By all metrics, it was a terrible summer. War, environmental disasters, political hypocrisy, weaponized hatreds. In my own circumscribed world, however, there were some small successes, a few surprises, and a book deal. So, in no way taking away from the horrors of the macro, here is a round up of my own, inconsequential micro.
I read poetry at three events this summer. In June, I headlined the inaugural Firepit Reading Series in London, Ontario, put on and hosted by David Huebert. This was the first time I read my poem “Handwritten Addendum to the Torah Left On The Moon” in public, along with other new–and newish–work. (True to its name, after the reading, the night refocused around the firepit.) In August, I read at the two-day long mega-reading that took place at the BIG on Bloor street festival, hosted by Jess Taylor. Finally, in honour of Leonard Cohen’s eightieth birthday, I read six of Cohen’s poems at Jewish Urban Meeting Place, as well as one of my own poems written to Cohen. Reading through his selected poetry in preparation for the reading, I remembered anew how fundamental Cohen’s poetry is to my own poetic sensibilities.

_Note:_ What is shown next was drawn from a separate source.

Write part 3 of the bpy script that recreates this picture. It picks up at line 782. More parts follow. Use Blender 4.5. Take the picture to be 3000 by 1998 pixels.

Out of the dozens, if not twenties, of rejection letters I received this summer, there were also a few acceptances. Two of my poems—“Abandoned Novel Openings Rendered as Tweets” and “The Canadian Prime Minister Visits Israel”—were picked up to be in Echolocation, coming out sometime this fall. As well, my poem “Fan Fiction,” from Vallum 10.1, was chosen by Sonnet L’Abbe to be included in Tightrope Books’ Best Canadian Poetry 2014, which I couldn’t be more excited about. And finally, in May I was offered publication of my first full-length poetry collection, Escape Plans, by Guernica Editions. Look for it sometime in 2017 (aka the distant future)!
Turning back to the wider world, the summer ended with the possibility of hope, in the form of 310, 000 people who attended the Climate People’s March in New York City, and the thousands upon thousands who joined them in cities around the world, including Toronto.
Let’s see what the fall has to offer.